“American politics is dominated by an enduring myth,” writes author Peter Collier—the myth “that Democrats are the party of the common man, the voiceless, the powerless, the poor. That if you care about what happens to the least among us, you will cast your vote in the Democratic column.”
But as Collier also points out, the vast majority of America’s voiceless, powerless, and impoverished people are concentrated in cities that have been run exclusively by Democrats for decades—even generations—without interruption.
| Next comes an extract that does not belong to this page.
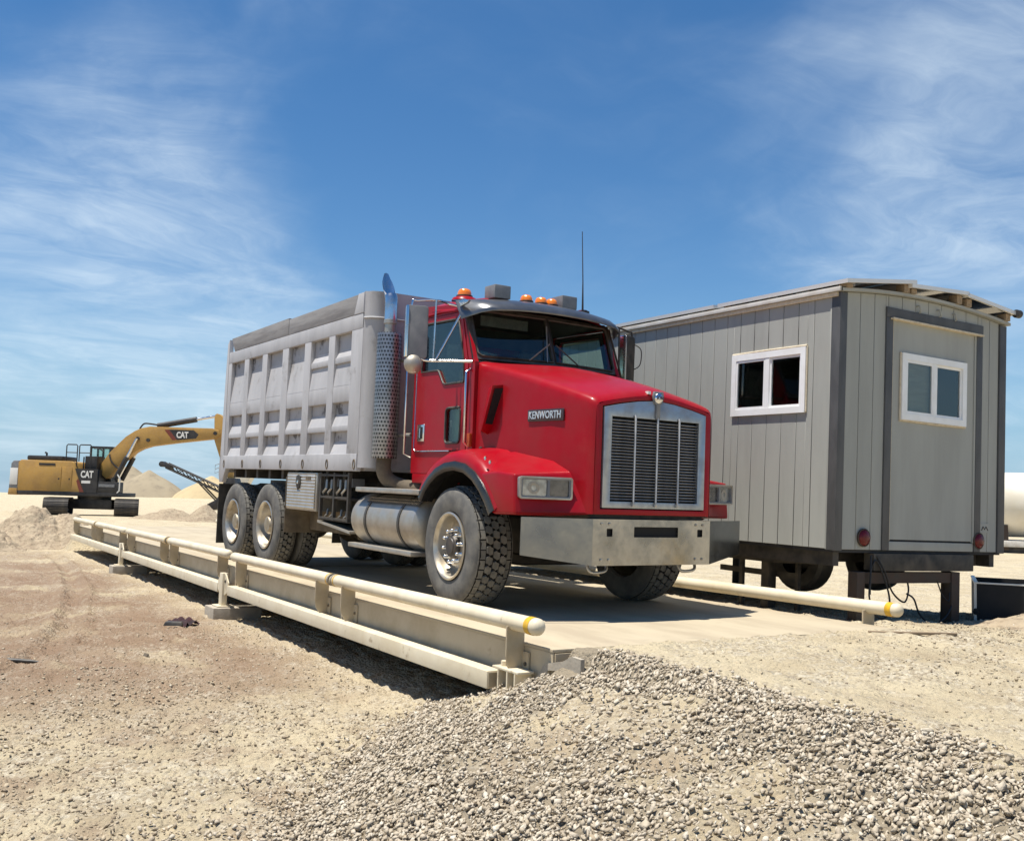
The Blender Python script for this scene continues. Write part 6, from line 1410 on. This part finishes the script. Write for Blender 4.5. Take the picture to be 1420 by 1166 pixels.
def stone_mat(name, cols, dusty):
    m = bpy.data.materials.new(name); m.use_nodes = True; t = m.node_tree; p = bsdf(m); K = t.links.new
    p.inputs['Roughness'].default_value = 0.9; p.inputs['Specular IOR Level'].default_value = 0.2
    a = t.nodes.new('ShaderNodeAttribute'); a.attribute_name = 'tint'; r = t.nodes.new('ShaderNodeValToRGB'); K(a.outputs['Fac'], r.inputs[0])
    el = r.color_ramp.elements
    while len(el) < len(cols): el.new(0.5)
    for i, c in enumerate(cols): el[i].position = i / (len(cols) - 1); el[i].color = (*c, 1)
    tc = t.nodes.new('ShaderNodeTexCoord'); ns = t.nodes.new('ShaderNodeTexNoise'); ns.inputs['Scale'].default_value = 26; ns.inputs['Detail'].default_value = 6; K(tc.outputs['Object'], ns.inputs['Vector'])
    mr = t.nodes.new('ShaderNodeMapRange'); K(ns.outputs['Fac'], mr.inputs[0]); mr.inputs['From Min'].default_value = 0.4; mr.inputs['From Max'].default_value = 0.7; mr.inputs['To Max'].default_value = dusty
    mx = t.nodes.new('ShaderNodeMix'); mx.data_type = 'RGBA'; K(mr.outputs[0], mx.inputs['Factor']); K(r.outputs[0], mx.inputs['A']); mx.inputs['B'].default_value = (0.47, 0.39, 0.27, 1); K(mx.outputs['Result'], p.inputs['Base Color'])
    n2_ = t.nodes.new('ShaderNodeTexNoise'); n2_.inputs['Scale'].default_value = 120; K(tc.outputs['Object'], n2_.inputs['Vector']); bp = t.nodes.new('ShaderNodeBump'); bp.inputs['Strength'].default_value = 0.35; bp.inputs['Distance'].default_value = 0.01; K(n2_.outputs['Fac'], bp.inputs['Height']); K(bp.outputs[0], p.inputs['Normal'])
    return m
m_stone = stone_mat('crushed_stone', [(0.24, 0.195, 0.14), (0.50, 0.43, 0.325), (0.38, 0.315, 0.23), (0.57, 0.50, 0.395), (0.30, 0.24, 0.165), (0.63, 0.57, 0.46), (0.44, 0.375, 0.285)], 0.4)
m_clod = stone_mat('ground_stone', [(0.27, 0.215, 0.145), (0.46, 0.38, 0.265), (0.37, 0.30, 0.205), (0.22, 0.17, 0.12), (0.55, 0.48, 0.36)], 0.45)
# dense bank of gravel down the edge of the approach
N0 = 260000
xs = rng.uniform(-7.35, -1.2, N0); ys_ = rng.uniform(0.6, 5.4, N0)
dens = gravel_cover(xs, ys_)
dist = np.hypot(xs, ys_)
keep = (rng.random(N0) < dens * np.clip(0.62 - 0.05 * (dist - 4), 0.3, 0.62)) & ~((xs < -5.2) & (ys_ > 3.58)) & (dist > 2.3)
xs, ys_ = xs[keep], ys_[keep]
rad = (0.0068 + 0.0150 * rng.random(len(xs)) ** 1.9) * np.where(rng.random(len(xs)) < 0.03, 1.5, 1.0)
stones('gravel_bank', xs, ys_, rad, m_stone, 'bank of grey-tan crushed stone below the near end of the scale', 'gravel', 0.25, rng.uniform(-0.006, 0.016, len(xs)))
# loose stones and clods on the low ground
N1 = 75000
xs = rng.uniform(-13, -2.2, N1); ys_ = rng.uniform(-4.2, 3.45, N1); dd = np.hypot(xs, ys_)
pn = fbm(xs, ys_, 0.7, 3); keep = (rng.random(N1) < (0.25 + 0.9 * ss((pn + 0.1) / 0.35)) * np.clip(1.5 - dd / 9.5, 0.06, 1)) & (bank_t(xs, ys_) < 0.15)
xs, ys_ = xs[keep], ys_[keep]
stones('loose_stones', xs, ys_, 0.005 + 0.017 * rng.random(len(xs)) ** 2.4, m_clod, 'small stones and clods strewn over the low dirt on the left', 'stones', 0.36)
# stones on the approach and by the bin
N2 = 30000
xs = rng.uniform(-8.0, -1.5, N2); ys_ = rng.uniform(3.7, 12.0, N2); pn = fbm(xs + 7, ys_ + 2, 0.8, 3)
hp = np.exp(-(((xs + 5.4) / 0.9) ** 2 + ((ys_ - 9.7) / 0.9) ** 2)); near_leg = np.exp(-(((xs + 5.4) / 0.5) ** 2 + ((ys_ - 8.2) / 1.2) ** 2))
keep = (rng.random(N2) < 0.10 + 0.4 * ss((pn - 0.02) / 0.25) + 0.9 * hp + 0.7 * near_leg) & ~((xs < -5.05) & (ys_ < 7.4))
xs, ys_ = xs[keep], ys_[keep]; hp = hp[keep]
stones('approach_stones', xs, ys_, 0.007 + 0.016 * rng.random(len(xs)) ** 2 * (0.6 + 0.8 * hp), m_clod, 'loose pale stones over the approach right of the scale', 'stones', 0.33)
hx, hy = -5.62, 9.95
heap('gravel_heap', 'small gravel heap in front of the black bin', hx, hy, 1.25, 0.55, 0.20, m_soil, rot=R(36), rough=0.2, res=60, lump=5, seed=12.0, cat='gravel heap')
N3 = 900
a = rng.uniform(0, 6.28, N3); r_ = np.sqrt(rng.random(N3)); u_ = 1.25 * r_ * np.cos(a); v_ = 0.55 * r_ * np.sin(a); xs = hx + u_ * math.cos(R(36)) - v_ * math.sin(R(36)); ys_ = hy + u_ * math.sin(R(36)) + v_ * math.cos(R(36))
stones('heap_stones', xs, ys_, 0.012 + 0.018 * rng.random(N3) ** 2, m_stone, 'grey-tan stones covering the little heap by the black bin', 'gravel', 0.3, 0.20 * ss(1 - r_))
These are cities where stratospheric rates of crime, poverty, unemployment, out-of-wedlock births, homes without fathers and failed school systems have become a way of life—along with oppressive and confiscatory taxes whose only discernible achievement is to keep the leaky ship of city government afloat for as long as possible before it is inevitably capsized by economic and social calamity.
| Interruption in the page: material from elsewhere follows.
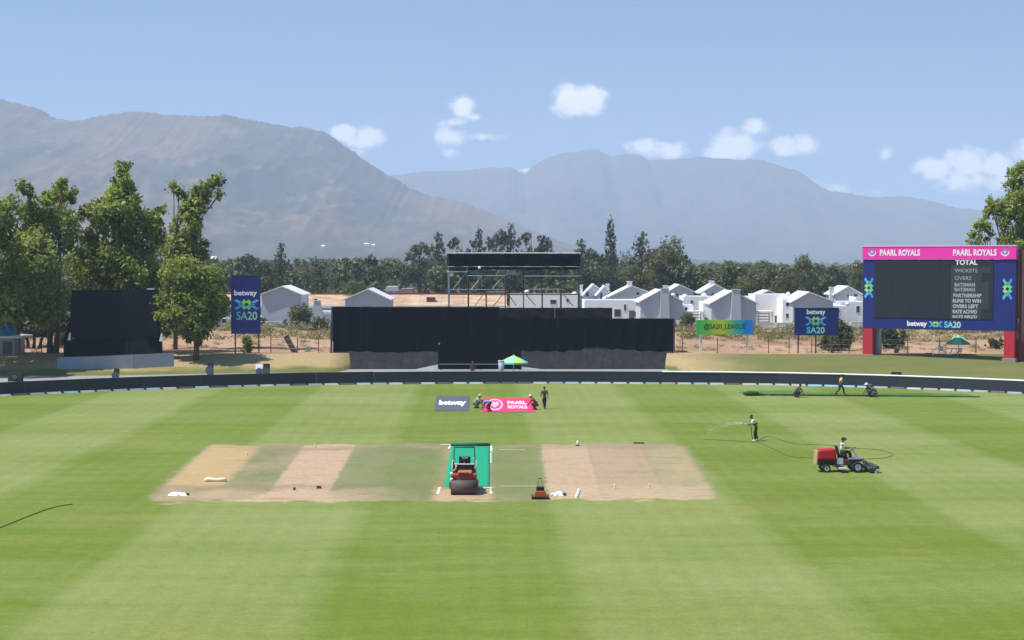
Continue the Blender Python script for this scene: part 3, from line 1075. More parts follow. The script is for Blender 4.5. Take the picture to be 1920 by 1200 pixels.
bush(462, 655, 36, 34, 190, 'small green bush between the two poles of the tall navy banner', L_near, 31)
bush(560, 628, 78, 56, 240, 'large light green bush left of the black covered stand', L_scrub, 32, n=4200)
bush(596, 628, 52, 34, 238, 'smaller light green bush right next to the large one', L_scrub, 33, n=2400)
bush(1286, 626, 44, 34, 240, 'green bush beside the right end of the black covered stand', L_mid, 34, n=2200)
bush(1250, 626, 34, 20, 232, 'low green bush tucked behind the right end of the black covered stand', L_scrub, 35)
bush(1576, 658, 52, 76, 196, 'tall dark green shrub between the navy advert board and the scoreboard', L_mid, 36, n=6000)
bush(1550, 650, 40, 34, 198, 'dark green shrub spreading under the navy advert board', L_dark, 37, n=2800)
bush(1672, 655, 66, 44, 200, 'dark green hedge like shrub under the scoreboard, beside its left leg', L_dark, 38, n=5200)
bush(1563, 664, 26, 22, 191, 'pale dusty shrub in front of the tall dark one', L_scrub, 39)
bush(1682, 661, 13, 13, 190, 'tiny round bush alone on the bare earth under the scoreboard', L_scrub, 40, n=500, size=.16)
bush(1868, 640, 50, 26, 200, 'straggly olive bush under the right end of the scoreboard', L_olive, 41, n=2000)
bush(1388, 640, 44, 28, 228, 'dull green bush behind the right post of the green and blue sign', L_scrub, 42)
bush(1345, 634, 40, 18, 222, 'low brownish bush under the middle of the green and blue sign', L_olive, 43)
bush(1530, 626, 44, 20, 236, 'dry brown bush behind the navy advert board', L_dry, 44)
bush(480, 628, 50, 26, 240, 'pale green bush right of the tall navy banner foot', L_scrub, 45)
bush(30, 640, 60, 30, 200, 'dusty bush beside the pale kiosk at the left edge', L_scrub, 46)
bush(115, 650, 30, 40, 199, 'sparse shrub left of the black screen', L_scrub, 47)

# dry grass and scrub tufts strewn over the bare earth
V_all, T_all = [], []
tu = [leaves(rg, [[0, 0, .35], [.6, .2, .25], [-.5, .3, .3], [.1, -.5, .2]], [[.6, .6, .40], [.5, .5, .3], [.4, .4, .3], [.5, .5, .2]], 130, .20, clump=6, cs=1.2) for _ in range(4)]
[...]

Minneapolis, Minnesota is perhaps the least likely case in point. Camouflaged by the state as a whole, a synonym for plainspoken stability, it is just one of the many American cities that were once thriving centers of industry, prosperity and optimism—until Democrats took them over. Since 1978, Minneapolis has been governed exclusively by mayors from the Democratic Farmer Labor Party (DFLP)—the state affiliate of the Democratic Party. Prior to this long era of Democratic dominance, Minneapolis’ poverty rate was consistently lower than the national average. Throughout the 1980s, when the trickle down of the Reagan economic boom had a positive effect on cities nationwide, Minneapolis shared in these good times, adding some 3,000 new jobs to its downtown area each year from 1981-87. As of 1983, only 8% of the city’s metropolitan-area population lived below the poverty level, as compared to approximately 15% of the national population.
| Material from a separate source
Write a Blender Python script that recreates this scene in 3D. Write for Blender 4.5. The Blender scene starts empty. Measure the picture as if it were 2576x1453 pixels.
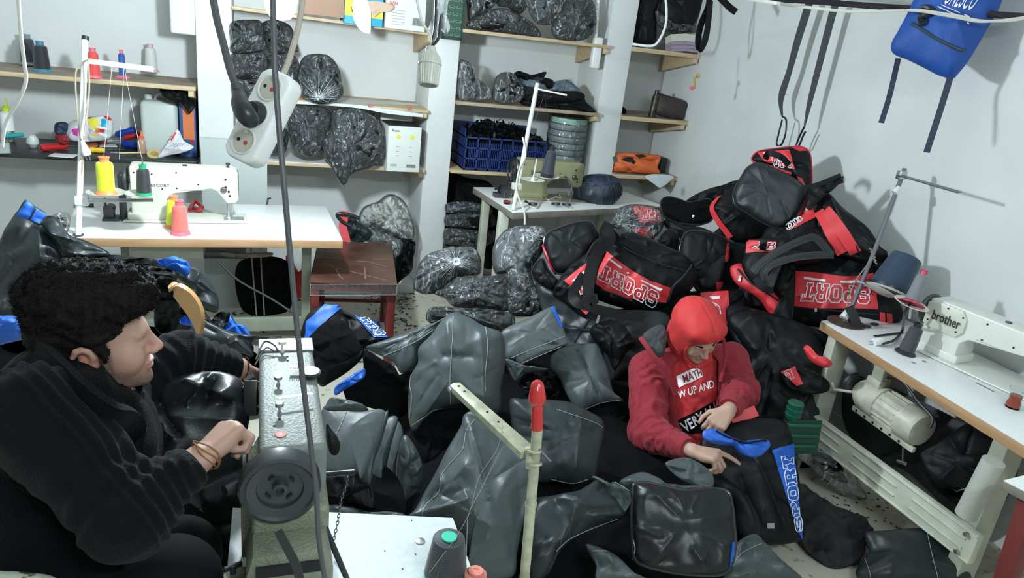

But by 1988, then-mayor Donald Fraser—a member of the DFLP—had grown troubled by the stark contrast he saw between the majority of his city and who were thriving economically, and a number of African-American neighborhoods where crime, teenage pregnancy, and welfare dependency were experiencing a growth spurt. Taking a page out of the same playbook other big city Democrat mayors were using, Fraser believed that the cure was redistribution of income. He decided to revamp the way in which social-welfare expenditures were allocated and believed, specifically, that federal and local agencies needed to focus more of their resources on the economic problems confronting unwed mothers (who were disproportionately black) and their children.